- MATERIAL PROVIDED
━━━━━━━━
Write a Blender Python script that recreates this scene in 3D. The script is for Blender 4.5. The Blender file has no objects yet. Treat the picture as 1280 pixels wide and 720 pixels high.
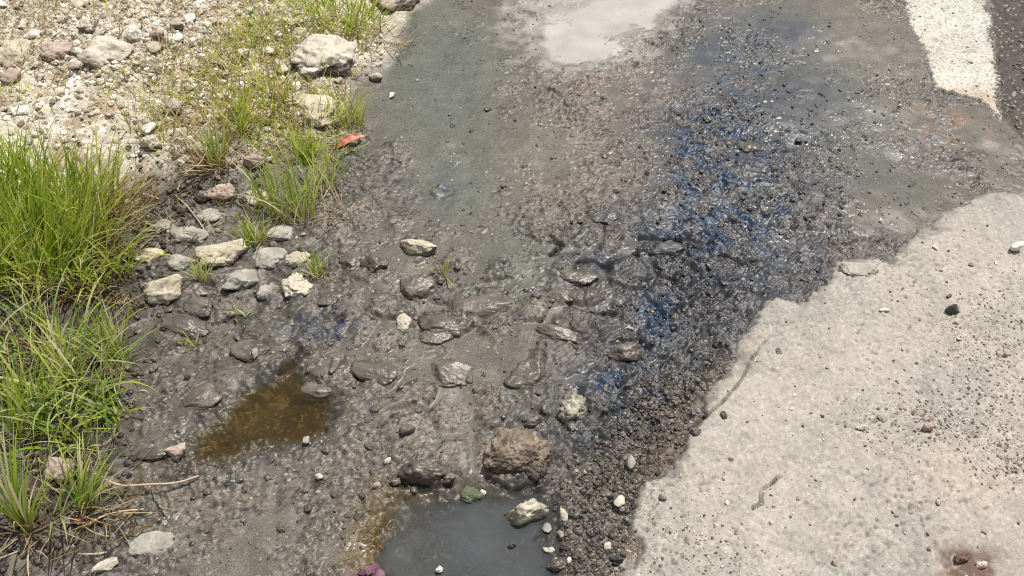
import bpy, math, random
import numpy as np
from mathutils import Vector

S = bpy.context.scene
COL = S.collection
R = math.radians
random.seed(7)
RNG = np.random.default_rng(11)

# ------------------------------------------------------------------ camera
CAM_H, PITCH, HFOV = 1.45, R(47), R(58)
cd = bpy.data.cameras.new('camera')
cam = bpy.data.objects.new('camera', cd)
COL.objects.link(cam)
cam.location = (0, 0, CAM_H)
cam.rotation_euler = (R(90) - PITCH, 0, 0)
cd.sensor_width = 36
cd.lens = 18 / math.tan(HFOV / 2)
cd.clip_start = 0.02
cd.clip_end = 1000
S.camera = cam

# ------------------------------------------------------------------ sky, sun, exposure
SUN_EL, SUN_AZ = R(66), R(40)          # azimuth from +Y towards +X
w = bpy.data.worlds.new('World')
S.world = w
w.use_nodes = True
nt = w.node_tree
nt.nodes.clear()
sky = nt.nodes.new('ShaderNodeTexSky')
sky.sky_type = 'NISHITA'
sky.sun_disc = False
sky.sun_elevation = SUN_EL
sky.sun_rotation = SUN_AZ
sky.dust_density = 7.0
sky.air_density = 1.0
bg = nt.nodes.new('ShaderNodeBackground')
bg.inputs[1].default_value = 0.08
wo = nt.nodes.new('ShaderNodeOutputWorld')
# broken white cloud over the sky
wtc = nt.nodes.new('ShaderNodeTexCoord')
wmp = nt.nodes.new('ShaderNodeMapping')
wmp.inputs['Scale'].default_value = (1.6, 1.6, 3.0)
wnz = nt.nodes.new('ShaderNodeTexNoise')
wnz.inputs['Scale'].default_value = 1.7
wnz.inputs['Detail'].default_value = 6
wrp = nt.nodes.new('ShaderNodeValToRGB')
wrp.color_ramp.elements[0].position = 0.36
wrp.color_ramp.elements[1].position = 0.60
wmx = nt.nodes.new('ShaderNodeMixRGB')
wmx.inputs[2].default_value = (7.5, 7.2, 6.7, 1)
nt.links.new(wtc.outputs['Generated'], wmp.inputs['Vector'])
nt.links.new(wmp.outputs[0], wnz.inputs['Vector'])
nt.links.new(wnz.outputs['Fac'], wrp.inputs[0])
nt.links.new(wrp.outputs[0], wmx.inputs[0])
nt.links.new(sky.outputs[0], wmx.inputs[1])
nt.links.new(wmx.outputs[0], bg.inputs[0])
nt.links.new(bg.outputs[0], wo.inputs[0])
sd = bpy.data.lights.new('sun', 'SUN')
sd.energy = 4.2
sd.angle = R(0.6)
sd.color = (1.0, 0.955, 0.88)
so = bpy.data.objects.new('sun', sd)
COL.objects.link(so)
dv = Vector((-math.cos(SUN_EL) * math.sin(SUN_AZ), -math.cos(SUN_EL) * math.cos(SUN_AZ), -math.sin(SUN_EL)))
so.rotation_euler = dv.to_track_quat('-Z', 'Y').to_euler()
so.location = (2, 2, 4)
S.view_settings.view_transform = 'Standard'
S.view_settings.look = 'None'
S.view_settings.gamma = 1
S.view_settings.exposure = 0.22
S.view_settings.use_curve_mapping = False
S.render.engine = 'CYCLES'
S.cycles.use_denoising = False
S.cycles.filter_width = 1.1
S.cycles.max_bounces = 6
S.cycles.transparent_max_bounces = 6

# ------------------------------------------------------------------ helpers: where things are
FPX = 640 / math.tan(HFOV / 2)


def P(px, py, z=0.0):
    """ground point (x, y) at height z under a spot of the 1280x720 photograph"""
    a, b = (px - 640) / FPX, -(py - 360) / FPX
    dx = a
    dy = math.cos(PITCH) + b * math.sin(PITCH)
    dz = -math.sin(PITCH) + b * math.cos(PITCH)
    t = (z - CAM_H) / dz
    return dx * t, dy * t


def mpp(px, py):
    """metres per photo pixel there: across, and along the ground away from the camera"""
    x0, y0 = P(px, py)
    return abs(P(px + 1, py)[0] - x0), abs(P(px, py - 1)[1] - y0)


# ------------------------------------------------------------------ helpers: noise
def _h(ix, iy, s):
    v = (ix.astype(np.int64) * 374761393 + iy.astype(np.int64) * 668265263 + s * 974711) & 0xffffffff
    v = ((v ^ (v >> 13)) * 1274126177) & 0xffffffff
    v = ((v ^ (v >> 16)) * 2246822519) & 0xffffffff
    return ((v ^ (v >> 15)) & 0xffffff) / float(0xffffff)


def perlin(x, y, s=0):
    ix, iy = np.floor(x), np.floor(y)
    fx, fy = x - ix, y - iy
    ux, uy = fx * fx * fx * (fx * (fx * 6 - 15) + 10), fy * fy * fy * (fy * (fy * 6 - 15) + 10)

    def g(dx, dy):
        a = _h(ix + dx, iy + dy, s) * 2 * math.pi
        return np.cos(a) * (fx - dx) + np.sin(a) * (fy - dy)
    a = g(0, 0) * (1 - ux) + g(1, 0) * ux
    b = g(0, 1) * (1 - ux) + g(1, 1) * ux
    return (a * (1 - uy) + b * uy) * 1.5          # about -1..1


def fbm(x, y, s=0, o=4, gain=0.5):
    r, a, f = 0, 1.0, 1.0
    for i in range(o):
        r = r + a * perlin(x * f + 17.3 * i, y * f - 9.1 * i, s + i)
        a *= gain
        f *= 2.03
    return r


def worley(x, y, s=0, jit=0.9):
    ix, iy = np.floor(x), np.floor(y)
    f1 = np.full(x.shape, 9.0)
    f2 = np.full(x.shape, 9.0)
    cid = np.zeros(x.shape)
    for dx in (-1, 0, 1):
        for dy in (-1, 0, 1):
            cx, cy = ix + dx, iy + dy
            ox = cx + 0.5 + (_h(cx, cy, s) - 0.5) * jit
            oy = cy + 0.5 + (_h(cx, cy, s + 91) - 0.5) * jit
            d = np.hypot(ox - x, oy - y)
            near = d < f1
            f2 = np.where(near, f1, np.minimum(f2, d))
            cid = np.where(near, _h(cx, cy, s + 57), cid)
            f1 = np.where(near, d, f1)
    return f1, f2, cid


def perlin3(p, s=0):
    i = np.floor(p)
    f = p - i
    u = f * f * (3 - 2 * f)
    r = 0
    for dx in (0, 1):
        for dy in (0, 1):
            for dz in (0, 1):
                k = _h(i[:, 0] + dx + 131 * (i[:, 2] + dz), i[:, 1] + dy - 57 * (i[:, 2] + dz), s)
                wgt = (u[:, 0] if dx else 1 - u[:, 0]) * (u[:, 1] if dy else 1 - u[:, 1]) * (u[:, 2] if dz else 1 - u[:, 2])
                r = r + wgt * k
    return r * 2 - 1


def ss(a, b, x):
    t = np.clip((x - a) / (b - a), 0, 1)
    return t * t * (3 - 2 * t)


def lerp(a, b, t):
    return a + (b - a) * t


def mixc(c, col, t):
    return c + (np.array(col) - c) * t[..., None]


def sdf(pts, X, Y):
    """signed distance (metres, positive inside) to a polygon given in photo spots"""
    q = [P(*p) for p in pts]
    d = np.full(X.shape, 1e9)
    inside = np.zeros(X.shape, bool)
    n = len(q)
    for i in range(n):
        (ax, ay), (bx, by) = q[i], q[(i + 1) % n]
        ex, ey = bx - ax, by - ay
        t = np.clip(((X - ax) * ex + (Y - ay) * ey) / (ex * ex + ey * ey + 1e-12), 0, 1)
        d = np.minimum(d, np.hypot(X - ax - t * ex, Y - ay - t * ey))
        if ay != by:
            c = ((ay > Y) != (by > Y)) & (X < (bx - ax) * (Y - ay) / (by - ay) + ax)
            inside ^= c
    return np.where(inside, d, -d)


def pline(pts, X, Y):
    q = [P(*p) for p in pts]
    d = np.full(X.shape, 1e9)
    for (ax, ay), (bx, by) in zip(q[:-1], q[1:]):
        ex, ey = bx - ax, by - ay
        t = np.clip(((X - ax) * ex + (Y - ay) * ey) / (ex * ex + ey * ey + 1e-12), 0, 1)
        d = np.minimum(d, np.hypot(X - ax - t * ex, Y - ay - t * ey))
    return d


def blob(px, py, rx, ry, X, Y):
    """soft spot on the ground: radii in photo pixels turned into metres"""
    cx, cy = P(px, py)
    mx, my = mpp(px, py)
    return np.exp(-(((X - cx) / (rx * mx)) ** 2 + ((Y - cy) / (ry * my)) ** 2))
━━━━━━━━
- EXERCISE INSTRUCTIONS
Up to and including the line containing "S.camera = cam", repeat every line from the start of the data, but none of the pictures.

- SOLUTION FOR THIS PROBLEM
Write a Blender Python script that recreates this scene in 3D. The script is for Blender 4.5. The Blender file has no objects yet. Treat the picture as 1280 pixels wide and 720 pixels high.
import bpy, math, random
import numpy as np
from mathutils import Vector

S = bpy.context.scene
COL = S.collection
R = math.radians
random.seed(7)
RNG = np.random.default_rng(11)

# ------------------------------------------------------------------ camera
CAM_H, PITCH, HFOV = 1.45, R(47), R(58)
cd = bpy.data.cameras.new('camera')
cam = bpy.data.objects.new('camera', cd)
COL.objects.link(cam)
cam.location = (0, 0, CAM_H)
cam.rotation_euler = (R(90) - PITCH, 0, 0)
cd.sensor_width = 36
cd.lens = 18 / math.tan(HFOV / 2)
cd.clip_start = 0.02
cd.clip_end = 1000
S.camera = cam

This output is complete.